Anna-Lisa Dieter studied literature and earned her doctorate with a thesis on the writer Stendhal. She writes for the arts sections of various newspapers and published the book Susan Sontag. 100 Seiten (Susan Sontag: 100 Pages) with Reclam in 2022. After working at the German Hygiene Museum in Dresden and BIOTOPIA, the new natural history museum in Munich, she joined the Humboldt Laboratory at Humboldt University in January 2024, where she is responsible for the exhibition “On Water.”
Indrawan Prabaharyaka is an environmental anthropologist interested not only in studying ecological changes in cities but also in finding ways to respond to them through ethnography. Together with the transdisciplinary collective Labtek Apung, they have exhibited their research results in art and design exhibitions in Jakarta and Berlin.
Alexander Schunka, Professor of Early Modern History at the Friedrich Meinecke Institute of the Free University of Berlin since 2015. Studied and earned his doctorate in Munich (2004), further academic positions in Stuttgart and Erfurt/Gotha, among others. Research (several monographs and edited anthologies, numerous essays) on the cultural and religious history of the early modern period, historical migration research, and environmental and resource history.

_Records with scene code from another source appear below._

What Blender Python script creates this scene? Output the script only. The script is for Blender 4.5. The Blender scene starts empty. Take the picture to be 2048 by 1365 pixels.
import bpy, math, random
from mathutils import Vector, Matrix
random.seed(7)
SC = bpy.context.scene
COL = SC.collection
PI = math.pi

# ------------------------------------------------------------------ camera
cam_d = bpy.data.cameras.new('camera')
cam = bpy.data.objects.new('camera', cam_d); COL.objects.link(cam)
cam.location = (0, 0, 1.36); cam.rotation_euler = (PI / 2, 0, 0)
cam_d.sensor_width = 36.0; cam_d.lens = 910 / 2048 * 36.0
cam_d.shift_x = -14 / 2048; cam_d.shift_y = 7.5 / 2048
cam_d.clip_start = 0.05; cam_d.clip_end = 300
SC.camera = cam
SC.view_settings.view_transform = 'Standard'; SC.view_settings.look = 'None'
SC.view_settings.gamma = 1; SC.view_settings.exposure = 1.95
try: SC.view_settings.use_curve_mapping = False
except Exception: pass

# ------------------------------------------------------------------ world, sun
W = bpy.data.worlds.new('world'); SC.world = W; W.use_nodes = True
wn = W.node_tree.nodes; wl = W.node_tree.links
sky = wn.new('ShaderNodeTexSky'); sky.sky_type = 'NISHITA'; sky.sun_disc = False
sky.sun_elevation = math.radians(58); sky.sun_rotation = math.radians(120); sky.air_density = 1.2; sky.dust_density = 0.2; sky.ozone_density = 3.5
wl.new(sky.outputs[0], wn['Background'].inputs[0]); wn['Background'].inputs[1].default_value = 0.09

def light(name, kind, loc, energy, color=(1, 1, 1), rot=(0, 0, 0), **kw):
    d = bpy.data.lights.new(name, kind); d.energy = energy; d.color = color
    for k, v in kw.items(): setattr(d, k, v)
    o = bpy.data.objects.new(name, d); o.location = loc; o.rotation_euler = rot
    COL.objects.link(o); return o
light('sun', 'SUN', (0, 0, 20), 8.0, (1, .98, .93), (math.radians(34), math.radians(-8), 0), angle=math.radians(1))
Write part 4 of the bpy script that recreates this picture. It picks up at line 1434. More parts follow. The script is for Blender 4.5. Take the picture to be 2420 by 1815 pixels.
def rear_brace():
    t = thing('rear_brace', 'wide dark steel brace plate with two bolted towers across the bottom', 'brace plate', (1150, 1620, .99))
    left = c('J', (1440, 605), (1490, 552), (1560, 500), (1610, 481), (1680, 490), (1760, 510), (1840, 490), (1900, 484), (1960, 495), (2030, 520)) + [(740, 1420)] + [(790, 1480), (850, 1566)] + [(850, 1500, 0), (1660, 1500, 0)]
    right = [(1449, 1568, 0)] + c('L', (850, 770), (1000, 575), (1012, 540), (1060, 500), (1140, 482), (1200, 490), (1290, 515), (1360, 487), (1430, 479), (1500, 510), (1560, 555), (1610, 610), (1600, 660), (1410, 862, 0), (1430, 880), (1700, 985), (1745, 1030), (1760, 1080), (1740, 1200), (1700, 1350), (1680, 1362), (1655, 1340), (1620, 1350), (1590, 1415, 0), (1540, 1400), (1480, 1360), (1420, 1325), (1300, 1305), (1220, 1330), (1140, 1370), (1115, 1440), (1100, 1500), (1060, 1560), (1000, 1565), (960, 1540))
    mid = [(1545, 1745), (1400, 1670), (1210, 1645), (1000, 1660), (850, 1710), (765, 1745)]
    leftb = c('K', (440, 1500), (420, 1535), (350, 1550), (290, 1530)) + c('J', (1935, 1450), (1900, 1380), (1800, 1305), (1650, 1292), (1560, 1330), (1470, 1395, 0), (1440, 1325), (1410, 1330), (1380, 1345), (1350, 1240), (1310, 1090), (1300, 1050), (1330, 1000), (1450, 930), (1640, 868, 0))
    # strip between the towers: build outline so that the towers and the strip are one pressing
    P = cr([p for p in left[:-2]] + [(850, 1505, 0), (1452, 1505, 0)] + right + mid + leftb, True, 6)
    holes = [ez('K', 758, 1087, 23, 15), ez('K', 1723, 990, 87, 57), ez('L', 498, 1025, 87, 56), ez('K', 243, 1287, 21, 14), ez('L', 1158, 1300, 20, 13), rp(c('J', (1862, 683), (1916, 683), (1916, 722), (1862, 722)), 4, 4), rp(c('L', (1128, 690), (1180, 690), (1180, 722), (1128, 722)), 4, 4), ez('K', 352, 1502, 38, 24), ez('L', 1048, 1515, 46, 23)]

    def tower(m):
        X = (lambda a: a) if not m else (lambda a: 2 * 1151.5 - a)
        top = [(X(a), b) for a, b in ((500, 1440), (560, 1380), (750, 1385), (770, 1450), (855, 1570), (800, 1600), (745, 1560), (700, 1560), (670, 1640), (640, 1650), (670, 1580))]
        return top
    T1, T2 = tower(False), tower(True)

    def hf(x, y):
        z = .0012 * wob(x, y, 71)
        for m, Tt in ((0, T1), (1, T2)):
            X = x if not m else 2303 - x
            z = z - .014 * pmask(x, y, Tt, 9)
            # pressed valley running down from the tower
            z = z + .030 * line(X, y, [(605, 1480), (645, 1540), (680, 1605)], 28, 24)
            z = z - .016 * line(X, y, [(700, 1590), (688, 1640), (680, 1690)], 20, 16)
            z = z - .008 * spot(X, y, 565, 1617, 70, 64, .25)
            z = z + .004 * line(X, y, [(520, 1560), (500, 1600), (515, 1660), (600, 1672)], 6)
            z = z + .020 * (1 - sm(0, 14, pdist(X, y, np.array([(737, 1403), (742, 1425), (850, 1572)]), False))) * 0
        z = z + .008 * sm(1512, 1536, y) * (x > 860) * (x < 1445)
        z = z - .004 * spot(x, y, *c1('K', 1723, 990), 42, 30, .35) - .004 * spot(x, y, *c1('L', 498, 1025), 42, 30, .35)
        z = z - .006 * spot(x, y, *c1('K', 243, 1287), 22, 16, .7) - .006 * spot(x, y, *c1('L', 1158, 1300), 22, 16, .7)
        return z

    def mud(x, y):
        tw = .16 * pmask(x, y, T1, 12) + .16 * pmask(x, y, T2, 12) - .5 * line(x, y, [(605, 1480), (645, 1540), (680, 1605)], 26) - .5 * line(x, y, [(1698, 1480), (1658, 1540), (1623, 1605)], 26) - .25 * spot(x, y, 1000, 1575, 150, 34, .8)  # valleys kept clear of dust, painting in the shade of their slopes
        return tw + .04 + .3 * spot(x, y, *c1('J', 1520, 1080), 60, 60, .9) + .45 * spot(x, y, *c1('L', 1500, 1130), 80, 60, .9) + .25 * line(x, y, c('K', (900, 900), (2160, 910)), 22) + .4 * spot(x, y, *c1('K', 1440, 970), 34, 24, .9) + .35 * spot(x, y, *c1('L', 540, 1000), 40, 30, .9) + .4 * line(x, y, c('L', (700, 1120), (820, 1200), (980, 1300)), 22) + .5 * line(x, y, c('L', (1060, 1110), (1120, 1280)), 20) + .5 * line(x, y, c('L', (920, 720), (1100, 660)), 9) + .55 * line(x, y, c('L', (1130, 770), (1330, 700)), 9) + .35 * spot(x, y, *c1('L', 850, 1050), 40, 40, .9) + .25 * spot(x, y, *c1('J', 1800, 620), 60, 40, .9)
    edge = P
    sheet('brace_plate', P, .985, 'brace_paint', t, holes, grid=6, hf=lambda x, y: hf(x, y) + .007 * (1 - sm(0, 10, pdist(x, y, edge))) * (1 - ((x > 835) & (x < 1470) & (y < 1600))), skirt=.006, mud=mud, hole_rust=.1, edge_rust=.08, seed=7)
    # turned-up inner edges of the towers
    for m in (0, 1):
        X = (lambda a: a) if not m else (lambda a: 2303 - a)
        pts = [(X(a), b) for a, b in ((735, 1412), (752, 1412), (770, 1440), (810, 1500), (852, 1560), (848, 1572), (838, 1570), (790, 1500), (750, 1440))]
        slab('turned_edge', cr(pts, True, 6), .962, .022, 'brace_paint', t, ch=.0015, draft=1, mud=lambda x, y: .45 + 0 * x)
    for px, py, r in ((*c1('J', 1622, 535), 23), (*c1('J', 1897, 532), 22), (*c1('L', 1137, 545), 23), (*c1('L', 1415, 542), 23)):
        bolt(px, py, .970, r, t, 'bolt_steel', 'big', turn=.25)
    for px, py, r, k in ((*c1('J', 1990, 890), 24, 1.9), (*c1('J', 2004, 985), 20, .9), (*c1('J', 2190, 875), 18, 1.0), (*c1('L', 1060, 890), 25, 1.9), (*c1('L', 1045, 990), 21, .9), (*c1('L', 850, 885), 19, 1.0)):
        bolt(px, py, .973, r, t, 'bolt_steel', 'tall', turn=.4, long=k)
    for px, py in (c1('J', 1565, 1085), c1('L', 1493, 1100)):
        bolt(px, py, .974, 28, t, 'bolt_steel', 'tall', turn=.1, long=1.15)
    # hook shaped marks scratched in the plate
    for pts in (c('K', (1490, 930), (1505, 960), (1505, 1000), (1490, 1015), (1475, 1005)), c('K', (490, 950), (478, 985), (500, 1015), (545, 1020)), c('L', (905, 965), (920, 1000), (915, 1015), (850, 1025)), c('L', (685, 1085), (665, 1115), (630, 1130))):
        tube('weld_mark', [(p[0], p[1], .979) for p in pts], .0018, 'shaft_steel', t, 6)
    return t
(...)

Daniel Tyradellis is a philosopher and curator of numerous exhibitions, including for the German Hygiene Museum in Dresden, the Deichtorhallen Hamburg, and the KW Institute for Contemporary Art in Berlin. Since 2021, he has held the Humboldt Forum Endowed Chair for the Theory and Practice of Interdisciplinary Curating at Humboldt University, funded by the Federal Government Commissioner for Culture and the Media.